Per quanto riguarda direttamente il nostro paese, Rete Disarmo evidenzia la grave e lunga mancanza di controlli parlamentari sulle esportazioni di sistemi militari italiani e rinnova la richiesta alle competenti commissioni parlamentare di riprendere l’esame delle relazioni governative e di dedicare la dovuta attenzione a tutta la materia delle esportazioni militari italiane aprendo il confronto con le sue associazioni e centri di ricerca che da anni pubblicano puntuali e dettagliate analisi.

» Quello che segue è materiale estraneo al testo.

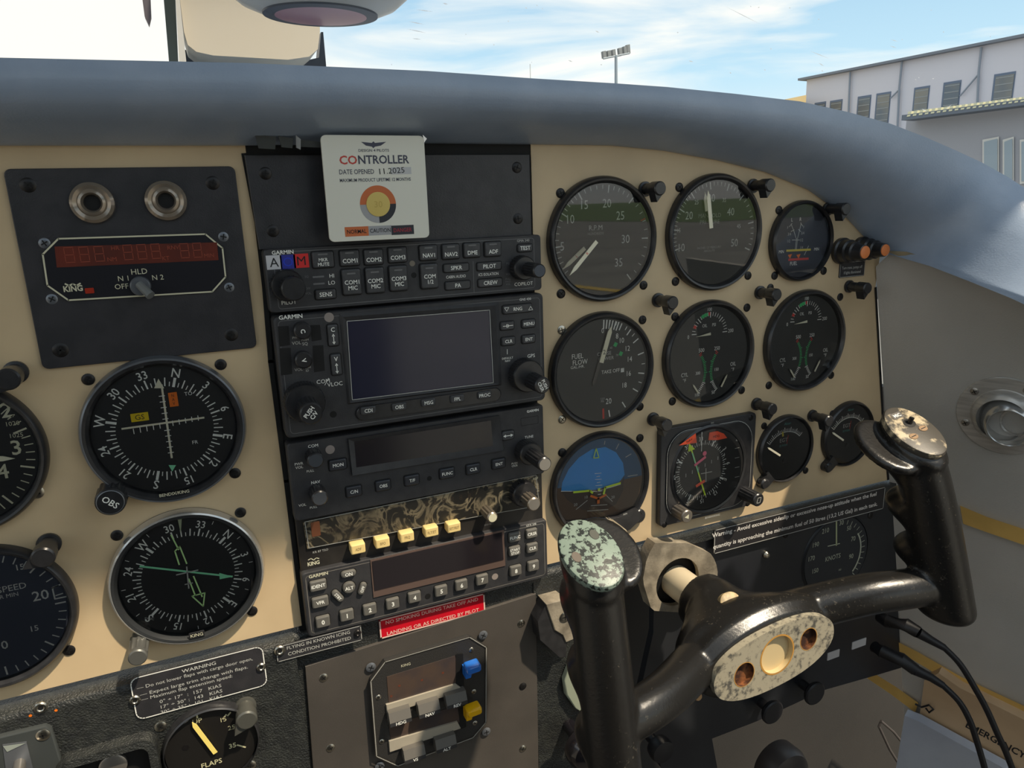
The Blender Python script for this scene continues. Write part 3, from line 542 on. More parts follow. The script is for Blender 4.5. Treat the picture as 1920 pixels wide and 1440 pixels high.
    for x in (1481, 1497): d.poly([q(x - 4, 478), q(x + 4, 476), q(x, 485)], DW + .12, ORG)
    d.build('dial', T)
    for x, y in ((1462, 394), (1454, 517), (1546, 508)): screw(T, x, y)
engine_gauges()

def attitude():
    u, v = 203.6, -171.5
    T, d = gauge('attitude_indicator', 'blue and brown artificial horizon with yellow aircraft bars', 'gauge', u, v, 38.6, lip=4, dial=EARTH)
    q = lambda x, y: U(x, y, DW)
    a0, a1 = angof(u, v, 1195, 893), angof(u, v, 1052, 915)
    d.sector(u, v, 0, 33.6, a0, a1, DW + .06, SKYB2, n=40)
    d.poly([q(x, y) for x, y in ((1052, 922), (1054, 905), (1066, 880), (1085, 858), (1110, 842), (1135, 838), (1155, 848), (1168, 868), (1171, 890), (1160, 905), (1120, 918), (1080, 921))], DW + .12, SKYBLUE)
    d.poly([q(x, y) for x, y in ((1052, 921), (1120, 921), (1163, 908), (1170, 893), (1168, 920), (1155, 945), (1125, 962), (1090, 955), (1064, 938))], DW + .16, mat('horizon_dark_brown', (70, 56, 48), .6))
    d.line([q(1052, 921), q(1120, 921), q(1163, 908)], .5, DW + .2, WHITE)
    for A, B in (((1173, 857), (1183, 851)), ((1177, 893), (1195, 890)), ((1155, 842), (1160, 832)), ((1133, 833), (1134, 827)), ((1080, 955), (1101, 938)), ((1132, 924), (1148, 940)), ((1101, 958), (1140, 955)), ((1108, 948), (1138, 946))): d.line([q(*A), q(*B)], .5, DW + .2, GREYP)
    for k in range(9): y = 888 + k * 5.6; h = 6 if k % 2 == 0 else 3; d.line([q(1121 - h + k * .4, y), q(1121 + h + k * .4, y - 1)], .35, DW + .2, WHITE)
    for t, x, y in (('20', 1079, 946), ('10', 1099, 932), ('20', 1149, 932)): d.text(t, *q(x, y), 2, DW + .2, GREYP)
    d.build('dial', T)
    b = MB(); w = 3; g = lambda x, y: U(x, y, w)
    for pl in (((1076, 923), (1106, 920), (1111, 924)), ((1163, 906), (1135, 914), (1132, 926))): b.line([g(*p) for p in pl], 1.5, w, LIME)
    b.disc(*g(1123, 918), 1.0, w + .1, LIME, n=16); b.line([g(1118, 841), g(1113, 859), g(1123, 858), g(1118, 841)], .6, w, LIME)
    b.line([g(1108, 930), g(1122, 935), g(1136, 928)], 1.6, w, ORG); b.line([g(1122, 935), g(1122, 943)], 2, w, ORG); b.build('aircraft_symbol', T)
    # flat lower sill of the case and the adjusting knob
    b = MB(); b.prism([U(x, y, 5) for x, y in ((1062, 979), (1110, 976), (1160, 968), (1192, 952), (1205, 968), (1180, 992), (1140, 1008), (1085, 1000))], 2, 6.4, BEZ, bev=.6); b.ptext('AIM', 1172, 964, 1.4, 6.5, GREYP); b.build('lower_sill', T)
    K, c = knob(T, 'caging_knob', 1166, 1004, 2, 22, 5.0, mat('knob_tan', (176, 164, 140), .4, metal=.3), ribs=16)
    for x, y in ((1055, 849), (1201, 822)): screw(T, x, y)
    b = MB(); b.lathe(*U(1198, 968, 3), [(5.5, 0), (5.5, 3), (4.5, 4)], BEZ, n=24); b.build('mounting_lug', T); screw(T, 1198, 968, w=4)
attitude()

def hsi():
    u, v = U(1325, 890, 4); u0, v0 = 296.5, -176
    T = thing('horizontal_situation_indicator', 'square-cased compass indicator with lime arrow and red flags', 'gauge', (u0, v0, 0), 'round instruments on the beige panel')
    A = [U(x, y, 5) for x, y in ((1234, 812), (1410, 770), (1419, 938), (1242, 995))]
    uc = sum(p[0] for p in A) / 4; vc = sum(p[1] for p in A) / 4; aw = (A[1][0] + A[2][0] - A[0][0] - A[3][0]) / 2; ah = (A[0][1] + A[1][1] - A[2][1] - A[3][1]) / 2
    b = MB(); b.rrect(uc, vc, aw, ah, 3, 0, 5, mat('case_grey', (50, 50, 52), .45, bump=.2, bscale=1500), bev=.8); b.build('case_flange', T)
    b = MB(); R = rr(uc + .5, vc, aw - 9, ah - 7, 17, n=8); b.prism(R, 5, 6.6, BEZ, bev=.8); b.line(R, .5, 6.0, GREYP, closed=True); b.build('bezel', T)
    r = 31.5; b = MB(); b.lathe(uc - 1, vc + .5, [(r + 3, 6.6), (r + 1.6, 7.6), (r, 7.2), (r - .4, 6.7)], BEZ, n=80, cap1=False); b.build('window_ring', T)
    d = MB(); W_ = 6.7; d.disc(uc - 1, vc + .5, r, W_, DIAL, n=80); q = lambda x, y: U(x, y, W_)
    cu, cv = q(1315, 882); na = math.atan2(q(1342, 820)[1] - cv, q(1342, 820)[0] - cu); card(d, cu, cv, na, 19.6, 22.6, 25.6 - 1.2, 3.0, ROSE, w=W_ + .08, mn=.3, maj=.5, bold=.0)
    for k in range(-2, 3): x, y = q(1382, 876 - k * 18); d.line([(x - 2, y), (x + 2, y)], .35, W_ + .08, GREYP)
    d.ptext('DC', 1336, 793, 1.2, W_ + 1, GREYP)
    for k in range(8): x, y = q(1274 + k * 12, 898 - k * 6.5); d.line([(x, y - 1.2), (x, y + 1.2)], .5, W_ + .08, GREYP)
    d.ptext('65', 1382, 825, 1.6, W_ + .08, GREYP); d.line([q(1316, 806), q(1315, 846)], .5, W_ + .2, WHITE); d.build('dial', T)
    e = lambda x, y: U(x, y, 7.6)
    b = MB(); b.line([e(1297, 845), e(1322, 928)], 1.2, 7.6, LIME); b.poly([e(1292, 831), e(1290, 847), e(1303, 842)], 7.7, LIME); b.line([e(1298, 850), e(1309, 885)], 1.0, 7.75, MGRN); b.build('course_arrow', T)
    b = MB(); b.line([e(1303, 872), e(1322, 857)], 2.0, 7.8, PINK); b.disc(*e(1321, 850), 1.8, 7.8, PINK, n=16); b.line([e(1306, 911), e(1320, 902)], 2.2, 7.8, REDF); b.build('heading_bug', T)
    b = MB(); b.line([e(1323, 878), e(1323, 903)], .6, 8.0, GREYP); b.line([e(1314, 888), e(1334, 884)], .6, 8.0, GREYP); b.build('aircraft_symbol', T)
    b = MB(); b.poly([e(1273, 835), e(1304, 812), e(1306, 830)], 7.9, REDF); b.ptext('NAV', 1293, 826, 1.8, 8, BLKP, ang=.35); b.build('nav_flag', T, label='red triangular flag lettered NAV')
    b = MB(); b.prism([e(x, y) for x, y in ((1328, 825), (1330, 811), (1345, 808), (1357, 813), (1363, 821), (1345, 825))], 7.4, 7.9, REDF); b.ptext('HDG', 1343, 818, 1.8, 8, BLKP); b.build('heading_flag', T, label='red flag lettered HDG')
    b = MB(); b.disc(uc - 1, vc + .5, r, 8.7, GLASS, n=64); b.build('cover_glass', T)
    K, c = knob(T, 'course_knob', 1289, 969, 5, 14, 5.0, mat('knob_silver_grey', (124, 118, 110), .35, metal=.6), ribs=12); b = MB(); b.poly([(c[0] - 2.6, c[1]), (c[0] + 1, c[1] + 1.8), (c[0] + 1, c[1] - 1.8)], 19.2, CREAMP); b.build('knob_arrow', K)
    K, c = knob(T, 'heading_knob', 1423, 938, 5, 18, 5.2, BEZ, ribs=14); b = MB(); b.line([(c[0] - 2, c[1] - 2), (c[0] - 1, c[1] + 2), (c[0] + 2, c[1] + 2), (c[0] + 1, c[1] - 2)], .4, 23.1, GREYP, closed=True); b.build('knob_symbol', K)
    b = MB(); b.ptext('BENDIX/KING', 1336, 968, 1.5, 6.7, GREYP); b.build('maker_lettering', T)
    for x, y in ((1409, 784), (1247, 985), (1403, 945)): screw(T, x, y, r=2.2, w=4.6)
hsi()

def egts():
    for u, v, R, q4, lab in ((369.0, -173.5, 27.6, ((1475, 845),), 'small exhaust temperature gauge beside the square compass indicator'), (435.0, -172.0, 27.6, (), 'small exhaust temperature gauge nearest the side wall')):
        T, d = gauge('exhaust_temperature_gauge', lab, 'gauge', u, v, R, lip=2.4, dial=mat('dial_soot', (38, 38, 39), .5), wb=5)
        for k in range(25): a = (142 - k * 96 / 24) * PI / 180; d.tick(u, v - 6, a, 20, 23.5 if k % 4 == 0 else 22.4, .4 if k % 4 else .6, DW + .08, WHITE)
        d.sector(u, v - 6, 19.7, 20.2, 46 * PI / 180, 142 * PI / 180, DW + .1, WHITE); d.text('EGT', u - 2, v + 7.5, 3, DW + .08, GREYP); d.text('25°F/DIV', u - 2, v + 3.2, 1.5, DW + .08, TEALP); d.text('Alcor', u + 1, v + 20.6, 2.0, DW + .08, TEALP)
        if q4: d.tick(u, v - 6, 100 * PI / 180, 17.4, 20.4, 1.6, DW + .12, YELP)
        d.tick(u, v - 6, 82 * PI / 180, 10, 17, .4, DW + .08, REDP); d.rrect(u, v - 9.5, 4, 4, 2, DW, DW + .6, BEZ); d.build('dial', T)
        a = math.radians(146); needle(T, arrow_pts(u - 6, v - 4, a, 16, 0, 1.5, 2), 2.8, IVORY)
        b = MB(); b.lathe(u - 21.5, v - 24, [(4.3, 0), (4.3, 5), (3.2, 6)], BEZ, n=24); b.prism([(u - 24, v - 21), (u - 18, v - 27), (u - 12, v - 22), (u - 18, v - 15)], 0, 5, BEZ); b.build('mounting_lug', T); screw(T, *( (1425, 903) if q4 else (1551, 877)), r=2.2, w=5)
        if q4: screw(T, 1434, 799, r=2.7); screw(T, 1512, 883, r=2.7)
        else: screw(T, 1562, 776, r=2.7)
egts()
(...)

Infine Rete Disarmo sottolinea la poca trasparenza sulle esportazioni di “armi leggere” italiane. “Non va dimenticato – ha commentato Piergiulio Biatta, presidente dell’Osservatorio sulle Armi Leggere (OPAL) di Brescia – che l’Italia è il principale esportatore mondiale di armi comuni che, come ha evidenziato il precedente segretario dell’Onu Kofi Annan, sono le vere armi di distruzione di massa del nostro tempo. L’entrata in vigore del Trattato internazionale deve perciò diventare l’occasione anche per il nostro Paese per definire strumenti di maggior controllo e trasparenza sulle esportazioni di queste armi: sono infatti molte le armi esportate anche dalla provincia di Brescia verso le zone di conflitto e a corpi di polizia e di pubblica sicurezza di governi autoritari e le cui violazioni dei diritti umani e civili sono tristemente note ed accertate” – conclude Biatta. E anche questo spiega perché la Farnesina e i vari centri di ricerca abbiano preferito tacere la notizia. Buon Natale anche a loro! (E, di cuore, anche a tutti i nostri lettori).